The Harry Haythorne Fund

Harry Haythorne MBE, 1926 – 2014

Harry was the Artistic Director of the Royal New Zealand Ballet from 1981 – 1992. Before his death, he made a generous donation to the Foundation. Upon his death in November 2014, in lieu of flowers, and in accordance with his wishes, his executors asked for donations in his memory to be made to The Ballet Foundation of New Zealand.

In 2015, The Ballet Foundation decided, in partnership with the Royal New Zealand Ballet, to support a choreographic season in his name and held the inaugural Harry Haythorne Choreographic Award. The Trustees hope that, subject to continued funding, this will become an annual event.

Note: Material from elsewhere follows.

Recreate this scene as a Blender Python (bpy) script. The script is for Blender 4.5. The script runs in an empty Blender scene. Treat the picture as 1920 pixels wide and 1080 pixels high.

New choreography is pure oxygen for any dance company. Through Harry’s personal generosity and that of his many friends and colleagues, The Harry Haythorne Choreographic Award was created by the Ballet Foundation of New Zealand in memory of the RNZB’s longest serving Artistic Director. The Award gives choreographers within the company the opportunity to develop choreographic ideas and works.

We were pleased to announce Loughlan Prior as winner of the inaugural award for his work Eve. The second annual Harry Haythorne Award was offered in November 2016 to Shaun James Kelly, who won the Judges’ Award for his work Blanc, while Laura Saxon Jones won an Audience Award for her work Alpha.

Between There and Now

RNZB dancers perform Sarah Knox’s Between There and Now at the 2017 Harry Haythorne Awards.

At the 2017 Harry Haythorne Awards, Sarah Knox won with Between There and Now; and Jo Funaki won the Audience Award with So Ko Ka Ra Na Ni Ga Mi E Ru ?

For someone like me, with a strong background and interest in the art form of ballet, this was an incredible and unique opportunity to explore and hone my ballet-making skills.” – Sarah Knox.

Building works caused disruptions at the St James Theatre, the home of the RNZB, which meant that the company was unable to produce the Harry Haythorne Award in 2018.

RNZB dancer perform Hansel & Gretel by Loughlan Prior in 2019. Photo credit: Stephen A’Court.

In 2019, the Award was given to commission Loughlan Prior to create his first full-length work with the RNZB; Hansel & Gretel. The Foundation Trustees selected Nadia Yanowsky as recipient in 2020.

Patricia Barker, RNZB Artistic Director, says “it is wonderful to see the Ballet Foundation endorse Nadia’s work, especially in a year when the RNZB is celebrating female choreographers. Nadia’s choreography gives both a compelling narrative and technical complexity; she expects as much from her dancers as she herself would give, and everyone enjoyed the challenging and rewarding experience of working together in the RNZB studios.”

Nadia Yanowsky works on Eon in the studio with RNZB Dancers in 2020. Photo by Celia Walmsley.

If you would like to make a donation to this fund, please download this form.

About Harry Haythorne:

A full-time professional entertainer from the age of 14, Harry’s career took him from Australia to London in 1949. He performed, or acted as Ballet Master, for some of Europe’s finest companies and directors, before being appointed as Assistant Artistic Director for Scottish Ballet. He was Artistic Director for Queensland Ballet 1976-79 before moving to New Zealand.

Under his artistic leadership the Royal New Zealand Ballet’s repertoire expanded to include many new commissions and existing works from New Zealand and international choreographers, including Duo Concertante, String Concerto, Orpheus, The Firebird, The Rake’s Progress, Wolfgang Amadeus, Hamlet and A Servant of Two Masters. As he himself said in The Royal New Zealand Ballet at 60, ‘… our aim was always to bring The World of Dance to New Zealand and take New Zealand Dance to the World.’

Harry made a wonderful contribution to the RNZB and to the performing arts in New Zealand. Under his leadership the company reached many milestones, including its first full-length production of Swan Lake, the staging of a Royal Gala in 1981 and 30th anniversary celebrations in 1983, the award of its Royal Charter in 1984, and its first tour to China.

He remained in frequent contact with the RNZB throughout his life. Despite his increasing frailty, he made the journey to Wellington to celebrate the company’s 60th birthday in July 2013, and to take a final curtain call with the dancers onstage. He was a loving and generous friend to the RNZB, often describing his years in New Zealand as ‘the happiest time of his life’. He will be deeply missed.